Элементы объективной стороны преступления могут выступать качестве таковых только во время совершения преступления, т.е. с его начала до его окончания; до начала преступления и после его завершения по общему правилу не существует применительно к данному преступлению ни действия или бездействия, ни вреда, ни места, ни времени, ни способа его совершения. Так, собирание вещей при краже в чемодан является способом с использованием определенного средства исполнения преступления, тогда как использование машины для доставки похищенного - лишь способ сокрытия похищенного имущества, что можно признать способом совершения преступления, но не способом исполнения его.
Вред в структуре объективной стороны преступления занимает одну из основных ниш. Его влияние трудно недооценить, поскольку именно он является центральной фигурой - он формирует общественную опасность, его ненаступление в неоконченном преступлении (при приготовлении и покушении) ведет к смягчению уголовной ответственности (ч. 2 ст. 66 УК) либо исключению ее (при добровольном отказе – ч. 2 ст. 31 УК), его возмещение или заглаживание как деятельное раскаяние может привести к освобождению от уголовной ответственности (ст. 75 УК), отсутствие угрозы причинения вреда исключает необходимую оборону, крайнюю необходимость и т. д.
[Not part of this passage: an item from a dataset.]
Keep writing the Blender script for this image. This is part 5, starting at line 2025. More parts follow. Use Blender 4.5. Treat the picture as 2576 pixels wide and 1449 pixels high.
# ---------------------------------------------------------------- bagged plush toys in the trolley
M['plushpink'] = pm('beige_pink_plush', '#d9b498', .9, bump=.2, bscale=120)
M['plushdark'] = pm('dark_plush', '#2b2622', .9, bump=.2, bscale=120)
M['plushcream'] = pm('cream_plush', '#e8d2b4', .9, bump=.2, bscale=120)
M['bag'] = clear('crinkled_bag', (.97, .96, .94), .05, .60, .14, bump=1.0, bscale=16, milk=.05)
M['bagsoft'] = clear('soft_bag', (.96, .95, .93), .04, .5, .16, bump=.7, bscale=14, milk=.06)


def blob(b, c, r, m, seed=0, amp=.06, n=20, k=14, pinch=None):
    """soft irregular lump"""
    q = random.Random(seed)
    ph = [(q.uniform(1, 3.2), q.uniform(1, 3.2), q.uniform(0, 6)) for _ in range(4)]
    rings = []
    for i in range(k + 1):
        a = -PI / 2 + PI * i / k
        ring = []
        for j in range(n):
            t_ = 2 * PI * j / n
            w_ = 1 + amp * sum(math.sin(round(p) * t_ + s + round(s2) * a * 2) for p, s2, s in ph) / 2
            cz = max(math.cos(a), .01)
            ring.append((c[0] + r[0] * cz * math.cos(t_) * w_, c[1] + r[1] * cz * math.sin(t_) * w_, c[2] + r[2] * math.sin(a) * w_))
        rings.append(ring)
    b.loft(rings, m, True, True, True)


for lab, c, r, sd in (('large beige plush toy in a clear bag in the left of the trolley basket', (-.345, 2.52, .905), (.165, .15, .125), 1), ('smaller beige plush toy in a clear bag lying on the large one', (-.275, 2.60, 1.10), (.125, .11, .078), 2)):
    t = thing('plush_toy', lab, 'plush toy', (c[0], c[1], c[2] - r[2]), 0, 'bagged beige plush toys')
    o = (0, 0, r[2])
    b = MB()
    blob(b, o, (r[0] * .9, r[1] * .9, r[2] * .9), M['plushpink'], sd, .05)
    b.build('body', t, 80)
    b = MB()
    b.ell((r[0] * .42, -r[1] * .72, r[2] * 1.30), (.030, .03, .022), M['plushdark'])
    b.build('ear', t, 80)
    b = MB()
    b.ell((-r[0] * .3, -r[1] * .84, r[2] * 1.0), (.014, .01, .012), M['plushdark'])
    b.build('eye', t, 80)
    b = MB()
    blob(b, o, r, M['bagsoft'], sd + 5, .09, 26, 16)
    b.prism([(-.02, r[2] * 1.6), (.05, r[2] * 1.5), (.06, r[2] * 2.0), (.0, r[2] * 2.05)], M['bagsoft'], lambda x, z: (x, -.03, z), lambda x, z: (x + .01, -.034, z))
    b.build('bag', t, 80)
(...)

Категория вреда считается достаточно исследованной, ясной и понятной, в довольно высокой степени – беспроблемной. И в основном это действительно так. Однако некоторые проблемы возникают и здесь. Одной из них является понимание вреда. Дело в том, что вред не может быть понят однозначно как нечто материальное, которое можно видеть или осязать. Да, в определенной части вред носит жестко материализованный характер, кто-то утрачивает имущество, кому-то наносят побои; и то, и другое мы можем взвесить, оценить по объему, размеру, стоимости и т. д. Тем не менее иногда вред с трудом поддается оценке, мы не можем его пощупать, взвесить, точно оценить. Обычно подобное имеет место в преступлениях, выраженных в законе только в виде действия. В таких случаях деяние создает "невидимые миру слезы". Именно поэтому всегда и особенно в последнем варианте очень важным является установление того, чему вред причинен, кого следует признавать "жертвой" вреда.
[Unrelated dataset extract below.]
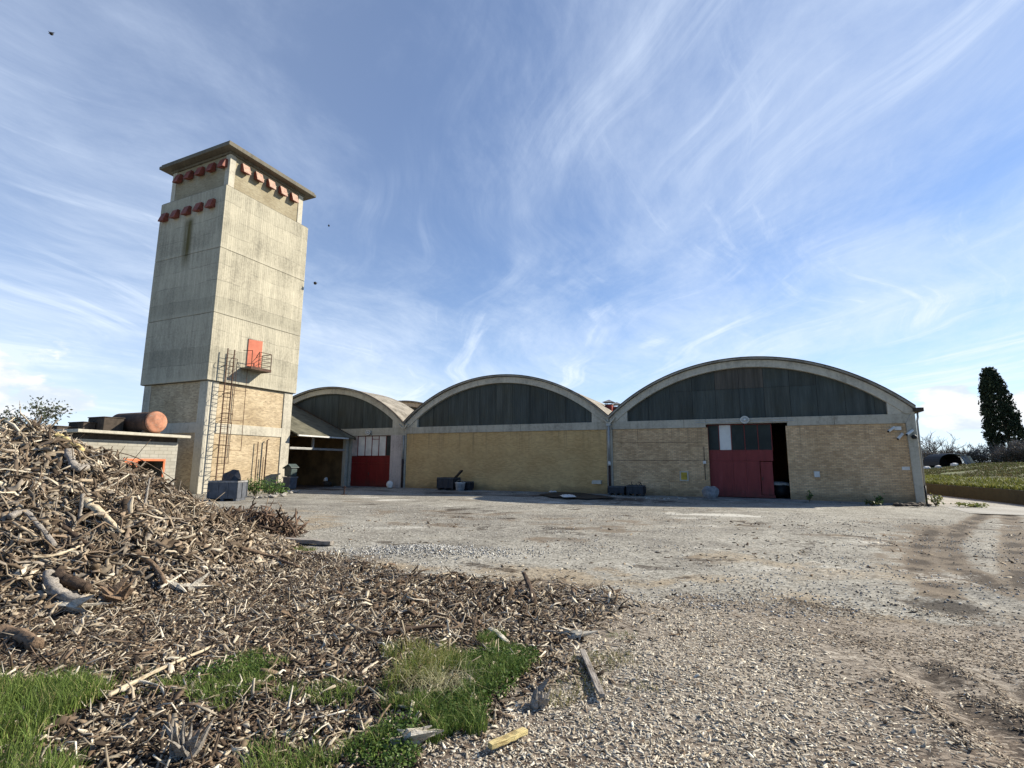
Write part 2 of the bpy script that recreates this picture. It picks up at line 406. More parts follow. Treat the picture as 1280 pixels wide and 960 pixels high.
# ------------------------------------------------------------------ objects
def link(o, parent=None):
    COL.objects.link(o)
    if parent is not None:
        o.parent = parent
    return o
def tag(o, label=None, cat=None, group=None, kind=None):
    if label: o['label'] = label
    if cat: o['category'] = cat
    if group: o['group'] = group
    if kind: o['kind'] = kind
    return o
ORIG = {}
def empty(name, loc, label, cat, group=None, rz=0.):
    o = bpy.data.objects.new(name, None); o.empty_display_size = .3
    COL.objects.link(o); o.location = loc; o.rotation_euler = (0, 0, rz)
    return tag(o, label, cat, group)
def mesh_obj(name, V, F, mt, parent=None, smooth=False, bevel=0., origin=None, col=None):
    """V in world coordinates; stored relative to the parent's origin (or to origin)"""
    V = np.asarray(V, float).reshape(-1, 3)
    off = np.array([0, 0, 0.])
    if parent is not None:
        q = parent; 
        while q is not None:
            off = off + np.array(q.location); q = q.parent
    elif origin is not None: off = np.asarray(origin, float)
    me = bpy.data.meshes.new(name)
    me.from_pydata([tuple(v) for v in V - off], [], [tuple(f) for f in F]); me.update()
    if isinstance(mt, (list, tuple)):
        for k in mt: me.materials.append(k)
    else: me.materials.append(mt)
    if smooth: me.polygons.foreach_set('use_smooth', [True] * len(me.polygons))
    if col is not None:
        a = me.color_attributes.new('col', 'FLOAT_COLOR', 'POINT')
        c = np.ones((len(V), 4), np.float32); c[:, :3] = col; a.data.foreach_set('color', c.ravel())
    o = bpy.data.objects.new(name, me); link(o, parent)
    if parent is None and origin is not None: o.location = tuple(off)
    if bevel:
        b = o.modifiers.new('edge', 'BEVEL'); b.width = bevel; b.segments = 2; b.limit_method = 'ANGLE'
    return o
def big_mesh(name, V, F4, mt, col=None, F3=None, smooth=False, attrs=None):
    """fast path for big numpy meshes"""
    me = bpy.data.meshes.new(name)
    V = np.ascontiguousarray(V, np.float32); n4 = 0 if F4 is None else len(F4); n3 = 0 if F3 is None else len(F3)
    idx = []
    if n4: idx.append(np.asarray(F4, np.int32).ravel())
    if n3: idx.append(np.asarray(F3, np.int32).ravel())
    idx = np.concatenate(idx)
    me.vertices.add(len(V)); me.vertices.foreach_set('co', V.ravel())
    me.loops.add(len(idx)); me.loops.foreach_set('vertex_index', idx)
    me.polygons.add(n4 + n3)
    st = np.concatenate([np.arange(n4) * 4, n4 * 4 + np.arange(n3) * 3]).astype(np.int32)
    me.polygons.foreach_set('loop_start', st)
    if smooth: me.polygons.foreach_set('use_smooth', np.ones(n4 + n3, bool))
    me.update(calc_edges=True); me.validate()
    me.materials.append(mt)
    if col is not None:
        a = me.color_attributes.new('col', 'FLOAT_COLOR', 'POINT')
        c = np.ones((len(V), 4), np.float32); c[:, :3] = col; a.data.foreach_set('color', c.ravel())
    for k, v in (attrs or {}).items():
        a = me.attributes.new(k, 'FLOAT', 'POINT'); a.data.foreach_set('value', np.asarray(v, np.float32))
    o = bpy.data.objects.new(name, me); COL.objects.link(o)
    return o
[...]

До сих пор речь шла о внешнем выражении преступления преступлении как объективно существующем поведении человека связанном с вредом тем или иным общественным отношениям. Однако только внешними элементами нельзя ограничить преступление. Еще в древности было отмечено важное значение внутреннего мира человека. Платон в своей работе "Законы" по этому поводу писал что необходимо делить несправедливые поступки на добровольные и невольные, что "одни из них причиняются невольно, другие – в состоянии ярости, третьи – под влиянием страха, четвертые – с сознательным умыслом", что невольный поступок "есть невольная несправедливость. Мы видим, как здесь огромное значение придано внутреннему миру преступника вплоть до существенной дифференциации ответственности.
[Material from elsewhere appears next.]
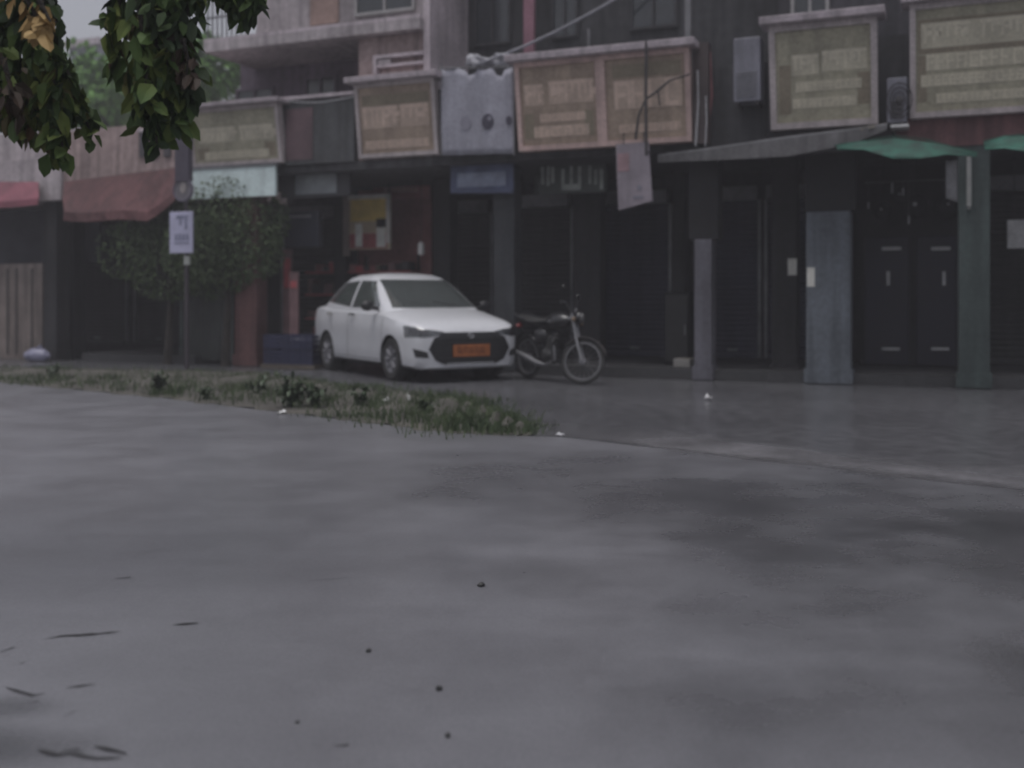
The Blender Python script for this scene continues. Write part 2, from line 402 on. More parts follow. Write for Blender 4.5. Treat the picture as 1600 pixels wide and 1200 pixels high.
shutter(b4, U(945,D1), U(1046,D1), D1, .17, 2.75, m_shut_blue); shutter(b4, U(1108,D1), U(1185,D1), D1, .17, 2.75, m_shut_blue)
q = MB(); q.box(U(835,1.5), U(948,1.5), 1.5, 1.56, Z(890,300,1.5), CEIL-.02); part('fascia_board', q, M('dim_green_fascia', (.09,.10,.095), .7), b4)
q = MB(); q.box(U(830), uE, .1, D1-.004, .003, .15); part('step', q, m_floor, b4)
q = MB(); q.box(U(400, 2.62), U(829, 2.62), 2.62, D1-.004, .003, .15); part('step', q, m_floor, b3)

# --- right building, photo x 1196..1900
uF = U(2100)
b5 = thing('shop_building', 'right-hand shop building with teal and blue columns and dull red band', 'building', (uE+U(1700))/2, 0)
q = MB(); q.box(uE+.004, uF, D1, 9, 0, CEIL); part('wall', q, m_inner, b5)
q = MB(); q.box(uE+.004, uF, .06, 9, CEIL+.004, CEIL+.16); part('floor_slab', q, m_dark, b5)
q = MB(); q.box(uE+.004, uF, 1.2, 9, CEIL+.164, 7.9); part('upper_wall', q, M('violet_grey_wall', (.055,.052,.062), .85, .35, .6, streak=.4), b5)
q = MB(); q.box(uE+.004, uF, .9, 9, 7.904, 8.05); part('roof', q, m_dark, b5)
q = MB(); q.box(uE+.01, uF-.01, .09, .22, CEIL+.164, 4.6); part('parapet', q, m_dark, b5)
window(b5, U(1236,1.2), U(1296,1.2), 1.2, Z(1265,30,1.2), 6.9, m_winf)
q = MB(); q.box(U(1400), uF-.02, -.02, .055, Z(1500,228), Z(1500,180)); part('red_band', q, M('dull_red_band', (.16,.075,.078), .8, .45, 2.5, streak=.4), b5)
column(b5, 1294, 70, 0, Z(1297, 330), m_col_blue); column(b5, 1522, 50, 0, CEIL, m_col_teal); column(b5, 1225, 40, .9, CEIL, m_inner)
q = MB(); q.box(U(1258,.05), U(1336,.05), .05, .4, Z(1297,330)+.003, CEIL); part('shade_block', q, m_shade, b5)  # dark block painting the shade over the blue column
column(b5, 1760, 50, 0, CEIL, m_col_blue)
shutter(b5, U(1200,D1), U(1262,D1), D1, .17, 2.75, m_shut_blue); shutter(b5, U(1545,D1), U(1690,D1), D1, .17, 2.75, m_shut_grey); shutter(b5, U(1760,D1), U(1960,D1), D1, .17, 2.75, m_shut_grey)
q = MB(); q.box(uE+.004, uF, .1, D1-.004, .003, .15); part('step', q, m_floor, b5)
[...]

В последующие тысячелетия эта идея укрепилась. По мнению Г.С. Фельдштейна, "сначала человечество реагировало на любое нарушение прав н свобод вне зависимости от вины, затем начало делить все действия на умышленные и случайные, не вменяя последствий, и только позже получилось более глубоко дифференцировать виды вины". Правда, нужно отметить, что иногда человечество делало зигзаги в сторону, забывало о внутреннем мире преступника, наказывало только за сам факт проступка вне зависимости от того, как сам человек относился к нему, вплоть до "наказания" животных или даже неодушевленных предметов (всем специалистам известно вырезание языка у церковного колокола и ссылка колокола в Тобольск). Тем не менее рано или поздно, но оно возвращалось к идее учета внутреннего мира преступника, пока не пришло к отрицанию объективного вменения и закреплению виновного причинения вреда и субъективного вменения. С XII в. в Европе возникает и широко разрабатываются теории более углубленного субъективного вменения, связанного не только с желанием, но и с осознанием возможности последствия своего противоправного поведения, что, в конечном счете, получает название непрямого умысла. В последние столетия именно в этом направлении развивались наука уголовного права и уголовное законодательство Внутреннюю сторону преступления выделяли С. Будзинский, Н.С. Таганцев и другие криминалисты. Так, Н.С.Таганцев, анализируя историю развития русского уголовного права, приходит к выводу, что еще в некоторых судебниках были заложены зачатки субъективного вменения, а достаточно серьезно они были отражены в Уложении Алексея Михайловича. Соответственно, он констатирует, что "ввиду же современного воззрения на преступление как на выраженную вовне виновность лица, при изложении учения о преступном деянии необходимо рассмотреть оба его элемента, фактический – действие и психический – виновность, начиная при том этот анализ с последнего условия, сообразно с тем процессом, по которому развивается правонарушение".
Советское уголовное законодательство с первых лет своего существования опиралось на объективное вменение. Особенно заметно это было в Руководящих началах по уголовному праву РСФСР 1919 г., где определение преступления было сформулировано без какого-либо указания на субъективное отношение преступника к им содеянному, без учета вины (ст. 5, 6). Однако уже в УК 1922 г. наряду с объективированным определением преступления (ст. 6), введена норма о наказуемости только при наличии умысла или неосторожности (ст. 11), т.е. вины. В последующем советский уголовный закон от этого не отходил, что можно признать закреплением в нем субъективного вменения. Теория уголовного права в целом, естественно, исходила из заложенных законом основ субъективного вменения.